Growing up (a long, long time ago), I was a huge fan of the "Choose Your Own Advenure" line of books. These books all followed a basic idea. You would begin reading and quickly be given a choice. If you pick one option, you turn to a page, if you pick another you go there. You could typically do an entire read through quickly an then just back in and make different choices. There were a huge amount of these published and they were known for having some pretty bizzare subjects. One even included a path that was impossible to reach unless you cheated. (And yes, I remember doing exactly that.) These books were pretty popular years ago and in fact led to folks building maps for the story lines and the various paths.

Being that it was the weekend and I felt like coding something completely pointless, I thought it would be fun to build a Choose Your Own Adventue (CYOA) style Eleventy site. Now to be clear, there's nothing special in this at all. Any HTML page can link to any other, so I could simply build a bunch of pages and ensure I handle the links correctly. But I was curious if I could simplify the writing process a bit to make it easier.

I've been a gamer all my life and one thing I've done throughout my programming career is work on systems that make it easier to build games. I'm not talking about UI systems per se but more shorthands that let you focus on the creative aspect of the game. So you get an idea for your story, game, and you can quickly add it with little to no "programming" involved. (In fact, if you want to read about the code that I'm most proud of, you can take a look at this post from a decade ago: Share Your (Code) Pride)

Before I show the code, you can take a look at the demo here: The repo for the code is here: Honestly the demo is pretty shallow so it won't take you long to explore all the 'branches' of the story.

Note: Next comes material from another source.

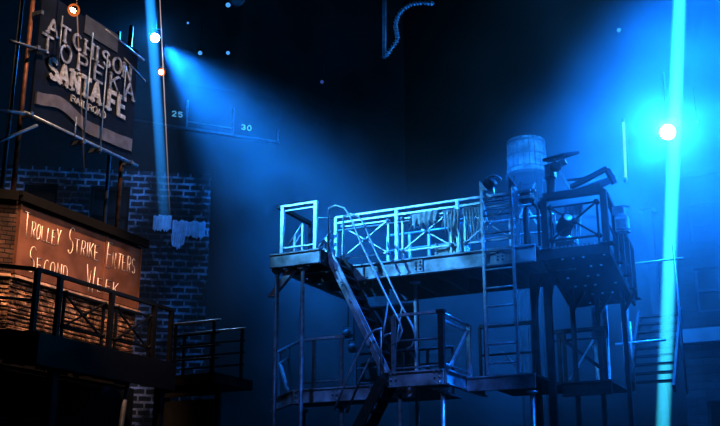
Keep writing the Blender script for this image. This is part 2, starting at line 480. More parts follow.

Here's an example page from the demo:

Demo page from CYOA site

In the screen shot above, the choices presented to the user are all driven by front matter. Here's that particular page:

title: Choice One
  - text: Eat the pie
    path: pie
  - text: Eat the apple
    path: apple

You picked choice one. What a great choice! You see a piece of pie and an apple in front of you. You realize
now you're kinda hungry!

And here's another example:

title: Start of the Story
  - text: This is choice one
    path: one
  - text: This is choice two
    path: two

This is the start of the story. You've got some choices to make now!

The basic idea is that you create a new Markdown file (in the pages directory) and define an array of choice options in your front matter. I'm not a big fan of YAML, but it is simple once you learn the syntax. In this case I had to search how to define an array of objects and you can see the basic syntax above.

With this front matter, the display is handled by a layout file. I used a directory file (pages.json) to save myself from having to type it in each page.

	"layout": "page"

Finally, here's the page.liquid layout file.

layout: layout

{{ content }}

{% if choices %}

<h3>What do you choose?</h3>
	{% for choice in choices %}
	<li><a href="/pages/{{ choice.path | slugify }}">{{ choice.text }}</a></li>
	{% endfor %}

{% else %}

<h3>The End</h3>
Thank you for playing! 

{% endif %}

Notice how the path value from the front matter is assumed to be the URL/path of another path. Again, my thinking here was to require less typing for the writer. (I don't think the slugify call is necessary there but it doesn't hurt.) If no choices are provided then it's the end of the story.

And that's it. Probably not worthwhile to anyone but fun to build. Also, it got me thinking more about offloading work to Eleventy layouts and that could (hopefully) be useful in the future!